One of the most common things I hear new investors say is their goal is to buy a duplex, pay it off, and live off the cash flow.
This is a mistake.
What? Isn’t cash flow everything?
Of course.
But there’s also something called Return On Investment or ROI. ROI is the ratio of money gained or lost on a duplex relative to the money you have invested.
For example, if you buy a $100,000 duplex, and put 25 percent down, you would calculate your return based on the amount of your down payment; $25,000.
If you held that duplex for thirty years, however, and paid off the mortgage, the amount of your investment would be $100,000, and you would calculate your return based on that number. Of course, that’s assuming it doesn’t go up in value at all over the next 30 years; an unlikely scenario.
I met with a married couple the other day who owned their duplex free and clear. The investment property is not only a considerable distance from their home, but as retirees, they have a genuine desire to simplify their lives.
Of course, like all sellers, they want top dollar for their property.
They have almost $200,000 in equity, and after taxes, they were pocketing about $650 a month; a nice supplement to their retirement. However, that was only a 4.53 percent cash-on-cash return.
If they sold the property and moved the equity into a savings account, they would probably earn about 1.75 percent in interest, which would help them enjoy retirement and alleviate managerial responsibilities.
For comparison, however, I did an income property analysis worksheet on an eight-unit building much closer to their home.
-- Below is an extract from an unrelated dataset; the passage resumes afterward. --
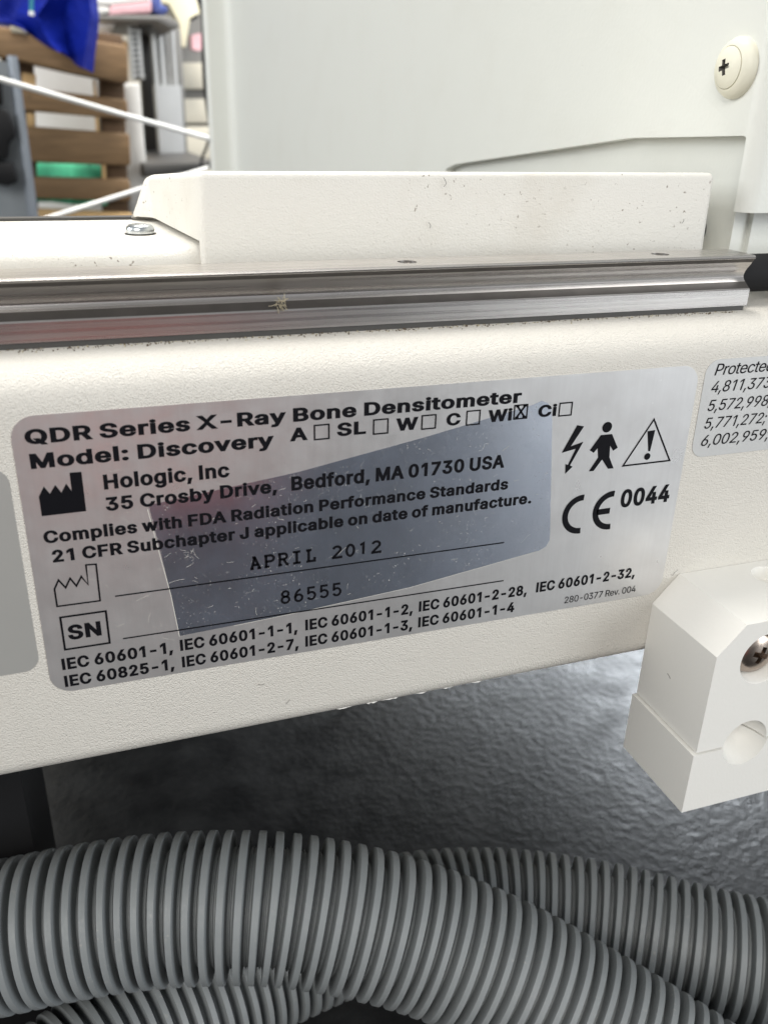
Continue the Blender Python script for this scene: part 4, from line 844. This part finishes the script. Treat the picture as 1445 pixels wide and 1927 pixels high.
# ================================================================== corrugated hoses
def hose(name, ctrl, R0, pitch, label, holes=False):
    per = [(0.00, 0.988), (0.03, 1.0), (0.40, 1.0), (0.44, 0.985), (0.51, 0.83), (0.57, 0.765), (0.67, 0.765), (0.70, 0.79), (0.76, 0.79), (0.79, 0.765), (0.88, 0.765), (0.95, 0.84)]
    pts = spline(ctrl, 0.0004)
    cum = [0.0]
    for a, b in zip(pts, pts[1:]): cum.append(cum[-1] + (b - a).length)
    total = cum[-1]; rings = []; bm = bmesh.new(); j = 0
    tang = [(pts[min(i + 6, len(pts) - 1)] - pts[max(i - 6, 0)]).normalized() for i in range(len(pts))]
    nrm = Vector((0, 0, 1)); n = int(total / pitch); SEG = 72
    for k in range(n):
        for fr, rr in per:
            s = (k + fr) * pitch * 1.0 + 0.00009 * math.sin(k * 1.7) + 0.00007 * math.sin(k * 0.61 + 1)
            while j < len(cum) - 2 and cum[j + 1] < s: j += 1
            t = (s - cum[j]) / (cum[j + 1] - cum[j]); p = pts[j].lerp(pts[j + 1], t); tg = tang[j]
            nrm = (nrm - tg * nrm.dot(tg)).normalized(); bi = tg.cross(nrm)
            rings.append([bm.verts.new(p + (nrm * math.cos(2 * math.pi * q / SEG) + bi * math.sin(2 * math.pi * q / SEG)) * R0 * rr) for q in range(SEG)])
    for a, b in zip(rings, rings[1:]):
        for q in range(SEG): bm.faces.new((a[q], a[(q + 1) % SEG], b[(q + 1) % SEG], b[q]))
    return tag(build(name, bm, M['hose'], angle=40), label, 'hose')
RH = 0.0200
fc = [(-230, 1850, .238), (-120, 1795, .240), (-60, 1775, .241), (10, 1760, .242), (150, 1731, .244), (300, 1710, .246), (450, 1704, .2475), (560, 1711, .249), (690, 1735, .2505), (815, 1772, .2515), (950, 1830, .251), (1090, 1909, .2485), (1240, 2003, .2435), (1400, 2112, .236), (1560, 2235, .227)]
hose('corrugated_hose', [at_depth(*q) for q in fc], RH, 0.0043, 'grey ribbed plastic hose arching across the front, lying over the other one')
zc = ZF + RH + 0.0005
bc = [(-120, 2260), (0, 2150), (100, 2060), (230, 1965), (350, 1893), (500, 1815), (650, 1752), (760, 1722), (850, 1711), (950, 1711), (1050, 1722), (1150, 1740), (1250, 1766), (1350, 1792), (1450, 1815), (1600, 1850)]
hose('corrugated_hose', [onZ(u, v, zc) for u, v in bc], RH, 0.0043, 'darker ribbed plastic hose on the floor, passing beneath the front hose')

# ================================================================== things standing behind the machine
Y1 = 1.30
def down(p): return Vector((p.x, p.y, ZF))
# pallet standing on its edge
pal = empty('wooden_pallet', onY(140, 250, Y1) * 1, 'weathered wooden pallet standing on its side behind the machine', 'pallet')
pal.location.z = ZF
def child(name, bm, mats, par, smooth=True, angle=35):
    o = build(name, bm, mats, None, smooth, angle); o.parent = par
    o.matrix_parent_inverse = Matrix.Translation(-Vector(par.location)) if par.type == 'EMPTY' else Matrix.Identity(4); return o
def board(par, uv, y, th, mat='wood', name='board', bev=0.004):
    bm = bmesh.new(); prism_y(bm, uv, y, y + th)
    bmesh.ops.recalc_face_normals(bm, faces=bm.faces[:]); bm.normal_update(); bevel(bm, bev, 2)
    return child(name, bm, M[mat], par)
board(pal, [(-60, 40), (60, 58), (240, 86), (243, 158), (130, 136), (-60, 92)], Y1 - 0.05, 0.09)
board(pal, [(-60, 158), (40, 163), (240, 188), (243, 226), (40, 208), (-60, 200)], Y1, 0.025)
board(pal, [(-60, 232), (60, 238), (245, 252), (247, 312), (60, 306), (-60, 302)], Y1, 0.025)
board(pal, [(-60, 330), (245, 338), (248, 379), (60, 373), (-60, 372)], Y1, 0.025)
board(pal, [(-60, 388), (250, 402), (252, 440), (-60, 430)], Y1, 0.025, 'wood_pale')
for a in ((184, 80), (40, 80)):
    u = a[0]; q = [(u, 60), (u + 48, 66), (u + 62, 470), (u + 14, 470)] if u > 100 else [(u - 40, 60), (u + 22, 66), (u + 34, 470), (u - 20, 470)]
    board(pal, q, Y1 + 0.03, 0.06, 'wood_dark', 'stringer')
# slender pale pieces that paint lit edges at the gap ends
for q in ([(42, 136), (68, 140), (68, 165), (42, 160)], [(50, 212), (66, 214), (66, 240), (52, 238)], [(176, 150), (181, 150), (183, 182), (178, 182)], [(180, 220), (186, 220), (188, 250), (182, 250)], [(192, 305), (199, 305), (201, 340), (194, 340)]):
    board(pal, q, Y1 + 0.004, 0.02, 'wood_pale', 'lit_edge', 0.001)
bm = bmesh.new(); prism_y(bm, [(140, 60), (172, 52), (214, 62), (216, 130), (140, 130)], Y1 + 0.05, Y1 + 0.12)
bmesh.ops.recalc_face_normals(bm, faces=bm.faces[:]); bevel(bm, 0.006)
# white carton and green cloth seen through the gaps
wc = onY(120, 250, Y1 + 0.2)
bm = bmesh.new(); prism_y(bm, [(20, 95), (240, 110), (250, 290), (30, 290)], Y1 + 0.15, Y1 + 0.35); 
pts = [onY(u, v, Y1 + 0.15) for u, v in ((30, 290), (250, 290))]
box(bm, min(p.x for p in pts), max(p.x for p in pts), Y1 + 0.151, Y1 + 0.349, ZF, pts[0].z - 0.001)
tag(build('white_carton', bm, M['paper'], smooth=False), 'plain white carton seen through the upper gaps of the pallet', 'carton')
def sheet(name, uv_rows, y_fn, mat, thick, parent=None, sub=3):
    """cloth: a grid given by rows of pixels, pushed about in depth"""
    bm = bmesh.new(); rows = []
    for i, r in enumerate(uv_rows):
        rows.append([bm.verts.new(onY(u, v, y_fn(i, j))) for j, (u, v) in enumerate(r)])
    for a, b in zip(rows, rows[1:]):
        for j in range(len(a) - 1): bm.faces.new((a[j], a[j + 1], b[j + 1], b[j]))
    bmesh.ops.subdivide_edges(bm, edges=bm.edges[:], cuts=sub, use_grid_fill=True, smooth=0.6)
    rr = bmesh.ops.solidify(bm, geom=bm.faces[:], thickness=thick)
    return build(name, bm, M[mat], parent, angle=70)
o = sheet('green_cloth', [[(70, 300), (100, 306), (135, 304), (170, 312), (205, 318)], [(68, 320), (100, 322), (138, 320), (170, 325), (208, 328)], [(66, 345), (100, 348), (138, 350), (170, 350), (210, 352)], [(66, 380), (100, 380), (138, 385), (170, 385), (210, 388)]],
          lambda i, j: Y1 + 0.075 + [0.03, 0.0, 0.025, -0.005, 0.03][j] * 0.8 - 0.02 * i, 'green', 0.004)
tag(o, 'bright green cloth stuffed behind the lower pallet gap', 'cloth')
# blue plastic sheet hanging over the top board
rows = [[(-40, -60), (40, -60), (90, -60), (130, -60), (165, -60), (176, -60)], [(-40, -10), (40, -5), (90, 0), (130, 0), (168, 0), (180, 2)], [(-30, 30), (22, 36), (70, 30), (120, 30), (170, 30), (183, 32)], [(-22, 40), (40, 50), (80, 55), (125, 62), (165, 60), (181, 62)], [(10, 42), (55, 60), (95, 82), (130, 95), (160, 98), (176, 96)], [(40, 52), (70, 70), (108, 95), (140, 116), (158, 128), (172, 136)]]
o = sheet('blue_sheet', rows, lambda i, j: Y1 - 0.085 + [0.0, 0.02, -0.01, 0.025, -0.02, 0.015][j] * (0.6 + 0.1 * i), 'blue', 0.003)
tag(o, 'deep blue plastic sheet draped over the top of the pallet', 'plastic sheet')
bm = bmesh.new(); prism_y(bm, [(-60, 20), (22, 30), (24, 56), (-60, 52)], Y1 - 0.02, Y1 + 0.03); bmesh.ops.recalc_face_normals(bm, faces=bm.faces[:]); bevel(bm, 0.004)
tag(build('blue_container', bm, M['blue_bin']), 'small blue plastic container on top of the pallet at the far left', 'container')
bm = bmesh.new(); prism_y(bm, [(20, 44), (34, 43), (56, 58), (55, 66), (20, 60)], Y1 - 0.052, Y1 - 0.03); bmesh.ops.recalc_face_normals(bm, faces=bm.faces[:]); bevel(bm, 0.003)
tag(build('foam_scrap', bm, M['yellowish']), 'pale yellow foam scrap lying on the top pallet board', 'foam')
bm = bmesh.new(); tube(bm, [onY(61, -40, Y1 - 0.13), onY(60, 0, Y1 - 0.13), onY(60, 30, Y1 - 0.13)], 0.0026, 0.01, 10)
o = empty('tie_cord', onY(60, 30, Y1 - 0.13), 'thin teal tie cord with a white tip hanging in front of the blue sheet', 'cord')
child('cord_strand', bm, plain('teal_cord', (0.02, 0.20, 0.26), 0.6), o)
bm = bmesh.new(); tube(bm, [onY(60, 21, Y1 - 0.131), onY(60, 28, Y1 - 0.131), onY(60, 36, Y1 - 0.131)], 0.0030, 0.005, 10)
child('cord_tip', bm, M['cord'], o)
# grey trolley corner with black straps
tr = empty('grey_trolley', down(onY(20, 300, 1.1)), 'grey metal trolley corner post with black straps at the far left', 'trolley')
bm = bmesh.new(); prism_y(bm, [(-160, 95), (28, 118), (66, 470), (-160, 470)], 1.12, 1.15); bevel(bm, 0.003)
child('trolley_panel', bm, M['grey_paint'], tr)
bm = bmesh.new(); a, b = onY(24, 112, 1.1), onY(68, 440, 1.1)
tube(bm, [a + (a - b) * 0.02, a.lerp(b, 0.5), b, b + (b - a) * 0.6], 0.0062, 0.02, 20)
child('trolley_post', bm, M['grey_blue'], tr)
for q in ([(-60, 190), (6, 205), (18, 210), (32, 250), (28, 262), (18, 268), (16, 300), (-60, 305)], [(-60, 300), (24, 306), (36, 342), (14, 352), (-60, 330)], [(-40, 130), (2, 140), (6, 200), (-40, 195)]):
    bm = bmesh.new(); prism_y(bm, q, 1.085, 1.115); bmesh.ops.recalc_face_normals(bm, faces=bm.faces[:]); bm.normal_update(); bevel(bm, 0.004)
    child('strap', bm, M['black'], tr)
# two white cords
bm = bmesh.new(); tube(bm, [onY(-60, 130, 0.86), onY(0, 149, 0.87), onY(100, 178, 0.89), onY(200, 207, 0.91), onY(300, 235, 0.93), onY(402, 263, 0.95), onY(520, 290, 0.97)], 0.0027, 0.01, 14)
tag(build('cord', bm, M['cord']), 'white cord sloping down across the pallet from upper left', 'cord', 'white cords behind the machine')
bm = bmesh.new(); tube(bm, [onY(60, 424, 0.86), onY(88, 412, 0.865), onY(180, 383, 0.88), onY(285, 350, 0.90), onY(400, 314, 0.92)], 0.0026, 0.01, 14)
tag(build('cord', bm, M['cord']), 'white cord rising to the right in front of the lowest pallet board', 'cord', 'white cords behind the machine')

# height-adjustable table with steel column
Y2 = 1.62
tb = empty('lifting_table', down(onY(310, 200, Y2)), 'grey lifting table on a silver telescopic column', 'table')
def K(q): return [(170 + x / 5.558, y_ / 5.558) for x, y_ in q]
def slab(name, par, q, y0, y1, mat, bev=0.003):
    bm = bmesh.new(); prism_y(bm, K(q), y0, y1); bmesh.ops.recalc_face_normals(bm, faces=bm.faces[:]); bm.normal_update()
    if bev: bevel(bm, bev)
    return child(name, bm, M[mat], par) if par else build(name, bm, M[mat])
slab('tabletop', tb, [(60, 165), (480, 160), (800, 165), (900, 215), (945, 280), (860, 300), (700, 215), (60, 200)], Y2 - 0.18, Y2 + 0.2, 'mid_grey')
slab('under_tray', tb, [(520, 200), (740, 200), (740, 260), (520, 290)], Y2 - 0.1, Y2 + 0.1, 'dark_grey')
def col_(name, x0, x1, ytop, ybot, mat, yy, r):
    a = [onY(*K([(x0, ytop)])[0], yy), onY(*K([(x1, ytop)])[0], yy)]; w = (a[1] - a[0]).length / 2; cx = (a[0] + a[1]) / 2
    b = [onY(*K([(x0 + 90, ybot)])[0], yy), onY(*K([(x1 + 100, ybot)])[0], yy)]
    zb = max(ZF, b[0].z)
    bm = bmesh.new(); box(bm, cx.x - w, cx.x + w, yy, yy + w * 2, zb, cx.z); bevel(bm, r, 3); return child(name, bm, M[mat], tb)
col_('column_upper', 640, 880, 290, 900, 'alu', Y2 + 0.02, 0.03)
col_('column_lower', 680, 950, 890, 2600, 'alu', Y2 - 0.01, 0.03)
slab('side_rail', tb, [(520, 280), (620, 300), (700, 900), (800, 1740), (590, 1740), (540, 900)], Y2 + 0.09, Y2 + 0.12, 'dark_grey')
slab('back_rail', tb, [(870, 300), (945, 290), (1030, 1740), (960, 1740)], Y2 + 0.09, Y2 + 0.12, 'mid_grey')
slab('table_foot', tb, [(560, 1720), (1320, 1690), (1330, 1760), (560, 1860)], Y2 - 0.3, Y2 + 0.2, 'dark_grey')
for x_ in (700, 780, 830):
    p_, q_ = onY(*K([(x_, 300)])[0], Y2 + 0.0185), onY(*K([(x_ + 20, 900)])[0], Y2 + 0.0185)
    bm = bmesh.new(); hull_prism(bm, [(p_.x - 0.003, p_.y, p_.z), (p_.x + 0.003, p_.y, p_.z), (p_.x + 0.003, q_.y, q_.z), (p_.x - 0.003, q_.y, q_.z)], [(p_.x - 0.003, p_.y + 0.01, p_.z), (p_.x + 0.003, p_.y + 0.01, p_.z), (p_.x + 0.003, q_.y + 0.01, q_.z), (p_.x - 0.003, q_.y + 0.01, q_.z)])
    child('column_strip', bm, M['mid_grey'], tb, smooth=False)  # thin grey strips added to give the flat column two tones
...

While they would have to take on a very small mortgage, as a result, they would receive the benefits of interest deductions and depreciation on their taxes, which would of course, increase their cash flow.
As my retirees no longer want to be property managers, I factored management expenses into my worksheet on the new building. Even with that additional cost, the new property gives them a 7.19 percent ROI and a cash-on-cash return of 8.36 percent. In real money, that’s a positive annual cash flow of $16,719.94 or $1393.33 a month; double what they’re taking in now.
You don’t have to be a retiree to worry about the return on your investment. As we approach the end of the year, it’s a good idea to do a property worksheet to determine whether your money is working as hard as it can for you.
And if you don’t know how I’d be happy to help.
Paid off may not make you well off, after all.